Having reviewed the County's discovery requests, the Court finds they are relevant. The County's Special Interrogatories seek information regarding the facts supporting Plaintiff's allegations, her personal recollection of the events that transpired, and contact information for Plaintiff's health care provider who treated her for the injuries alleged in her Complaint. Jt. Ltr., Ex. A. As she is the person who filed this lawsuit, Plaintiff cannot now claim "embarrassment" as a reason not to provide information on the facts surrounding her claims. The County's Requests for Production seek the same information. Id., Ex. B (Pl.'s Resps. to Reqs. for Produc.). Plaintiff does not appear to argue that the requests are not relevant; instead, she argues: "The extended length of this [joint letter] only serves to restate facts that will not be relevant at trial and to cast the Plaintiff's integrity and approach in litigating her claims in an inaccurate and negative manner." Id. at 8. However, the fact that Plaintiff may disagree with the County's position does not mean it is not entitled to obtain relevant discovery, regardless of whether it is admissible at trial.
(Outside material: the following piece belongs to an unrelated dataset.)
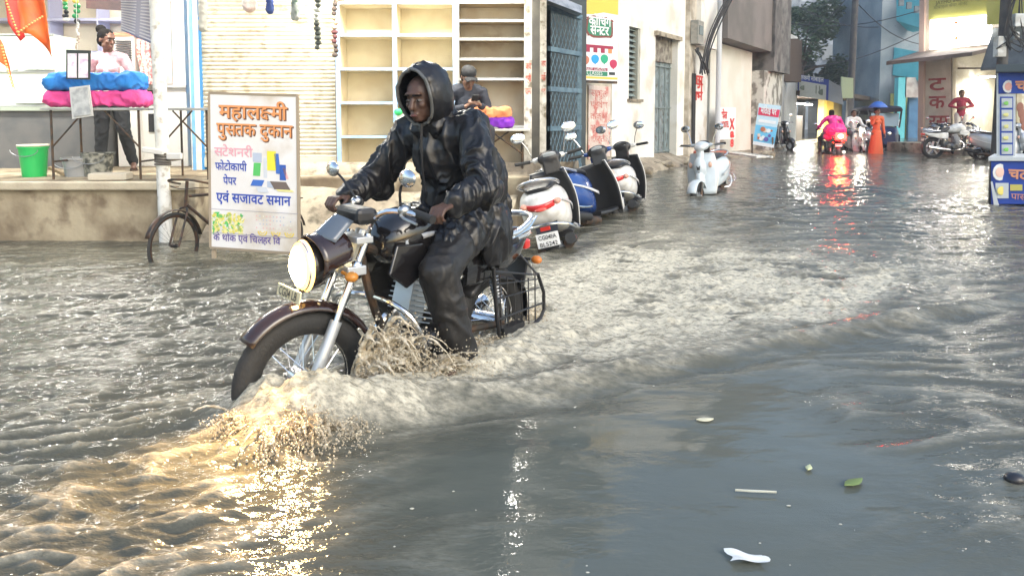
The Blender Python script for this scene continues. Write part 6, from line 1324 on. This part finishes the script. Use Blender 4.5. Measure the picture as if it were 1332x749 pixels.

See Fed. R. Civ. P. 26(b)(1); see also Fed. R. Civ. P. 26 advisory committee notes (2015 amendments) ("Discovery of nonprivileged information not admissible in evidence remains available so long as it is otherwise within the scope of discovery."). Plaintiff states she "is satisfied that she can successfully argue her case with discovery as-is and the truthful testimony of all witnesses during trial." Jt. Ltr. at 8. But Plaintiff fails to acknowledge that the County is also entitled to present its case. Plaintiff has failed to respond to the County's relevant discovery requests, and the County is therefore entitled to move for an order compelling the information it seeks.
Further, Plaintiff does not deny she previously admitted she is in possession of the documents at issue. Id. at 4. The County also notes that in her Initial Disclosures, Plaintiff stated she has: (1) original or copied versions of communications between her parents and County personnel during the relevant time period; (2) original or copied versions of home videos from the period of time preceding and following the period covered in her Complaint; and (3) original or copied versions of written, drawn, or otherwise recorded means of communication she make regarding the allegations in her Complaint. Id. Having previously admitted she is in possession of these documents, Plaintiff is now required to produce them.